For library code it's even easier - if you have netstandard2.0 target, it will work anywhere from .NET Framework 4.6.1 to the latest version without requiring any maintenance effort whatsoever.

On Windows, Visual Studio will happily work with .NET Framework 3.0 (which is ancient) and more.

thrw42A8N 6 days ago | parent | next [-]

If you used pure Node.js, you wouldn't have any problems whatsoever, too.

neonsunset 6 days ago | parent [-]

Unlike Node projects, your dependencies don't break - they stay on nuget.org, and the projects compile just like they did when they were first implemented. Upgrading dependencies and project target is subject to the same restrictions as in other good languages.

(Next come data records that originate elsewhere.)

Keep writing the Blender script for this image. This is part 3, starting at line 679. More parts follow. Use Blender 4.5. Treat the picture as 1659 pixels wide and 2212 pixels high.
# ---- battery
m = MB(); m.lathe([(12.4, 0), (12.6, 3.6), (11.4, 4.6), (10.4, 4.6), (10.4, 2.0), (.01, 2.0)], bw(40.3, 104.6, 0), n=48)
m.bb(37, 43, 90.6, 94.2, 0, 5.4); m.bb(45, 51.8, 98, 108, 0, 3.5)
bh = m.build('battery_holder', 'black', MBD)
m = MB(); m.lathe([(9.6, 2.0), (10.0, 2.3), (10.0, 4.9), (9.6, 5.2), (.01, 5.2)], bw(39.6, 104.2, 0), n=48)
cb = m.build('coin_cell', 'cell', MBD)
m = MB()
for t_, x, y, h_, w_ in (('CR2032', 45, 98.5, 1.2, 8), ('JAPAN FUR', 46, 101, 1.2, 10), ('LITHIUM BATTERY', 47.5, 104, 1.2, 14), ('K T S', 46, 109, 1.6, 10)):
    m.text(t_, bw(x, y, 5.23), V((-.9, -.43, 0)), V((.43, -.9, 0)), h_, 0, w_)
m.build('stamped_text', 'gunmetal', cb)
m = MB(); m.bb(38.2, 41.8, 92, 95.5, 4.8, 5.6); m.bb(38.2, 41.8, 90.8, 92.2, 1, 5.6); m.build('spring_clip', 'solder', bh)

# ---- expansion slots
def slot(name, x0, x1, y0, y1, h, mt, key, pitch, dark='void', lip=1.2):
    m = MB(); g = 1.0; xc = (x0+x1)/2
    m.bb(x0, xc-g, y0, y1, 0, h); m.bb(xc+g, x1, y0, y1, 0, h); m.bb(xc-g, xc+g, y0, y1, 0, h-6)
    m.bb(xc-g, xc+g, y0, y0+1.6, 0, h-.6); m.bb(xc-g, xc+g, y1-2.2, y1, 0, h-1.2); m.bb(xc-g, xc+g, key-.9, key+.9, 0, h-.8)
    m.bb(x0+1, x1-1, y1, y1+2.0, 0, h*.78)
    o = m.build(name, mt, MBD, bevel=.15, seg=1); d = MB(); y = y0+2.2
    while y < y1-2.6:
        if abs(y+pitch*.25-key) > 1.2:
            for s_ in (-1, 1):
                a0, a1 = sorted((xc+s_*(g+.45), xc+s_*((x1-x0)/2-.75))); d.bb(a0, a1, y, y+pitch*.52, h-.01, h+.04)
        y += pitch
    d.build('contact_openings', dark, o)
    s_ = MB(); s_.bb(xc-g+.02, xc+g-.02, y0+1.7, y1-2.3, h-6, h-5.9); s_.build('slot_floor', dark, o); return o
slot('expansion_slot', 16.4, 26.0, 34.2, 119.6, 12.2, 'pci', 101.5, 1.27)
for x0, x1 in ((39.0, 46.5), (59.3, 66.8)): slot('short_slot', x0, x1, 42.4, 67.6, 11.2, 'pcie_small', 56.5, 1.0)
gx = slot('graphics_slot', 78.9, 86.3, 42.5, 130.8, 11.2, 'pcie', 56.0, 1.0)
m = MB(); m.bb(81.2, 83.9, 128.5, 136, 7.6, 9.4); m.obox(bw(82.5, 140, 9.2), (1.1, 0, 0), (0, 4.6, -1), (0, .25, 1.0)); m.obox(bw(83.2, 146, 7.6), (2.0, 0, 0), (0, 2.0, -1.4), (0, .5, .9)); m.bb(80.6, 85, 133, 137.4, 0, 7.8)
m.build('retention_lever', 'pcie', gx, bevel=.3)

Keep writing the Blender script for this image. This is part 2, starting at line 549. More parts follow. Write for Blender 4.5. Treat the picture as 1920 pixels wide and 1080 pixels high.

I know for sure that I can clone a random project on Github, hit `dotnet build` and usually expect it to work on the first try. The rate of bitrot for average unmaintained JS project cannot be compared. The average dependency graph of a .NET project is going to be 10 times smaller too.

MrJohz 6 days ago | parent | next [-]

This is true for NodeJS as well - dependencies on NPM cannot be removed, so at long as NPM keeps running, and as long as you've got a lockfile that precisely specifies all dependencies, you shouldn't run into problems running older projects. (Certainly I have never had an issue with this - the problems, if they occur, are always around upgrading. And like you say, this is subject to much the same issues in every ecosystem).

If this isn't enough, there are tools like Yarn which encourage vendoring dependencies to ensure that as long as you have a copy of the repository, the yarn CLI, and a valid version of NodeJS, you can always run the project.

thrw42A8N 6 days ago | parent | prev [-]

Yeah, that's nice, unfortunately it's the built-in Microsoft stuff like WPF that keeps breaking between versions.

a1o 6 days ago | parent | prev [-]

Note Microsoft still removes downloads of previous versions of Visual Studio that aren't the latest - now you can only download VS2022 unless you have some mysterious paid account that has access to those - I don't have in either my personal or my corporate so I don't know the details

trinix912 6 days ago | parent [-]

This is true and is a pain if you’re stuck on something like Windows 7/8.1 (or 10 in the future). The installer being a web installer that auto-updates on start also means that downloading an older one doesn’t help at all. The only way seems to be to pirate the Enterprise offline installer which of course isn’t really an option.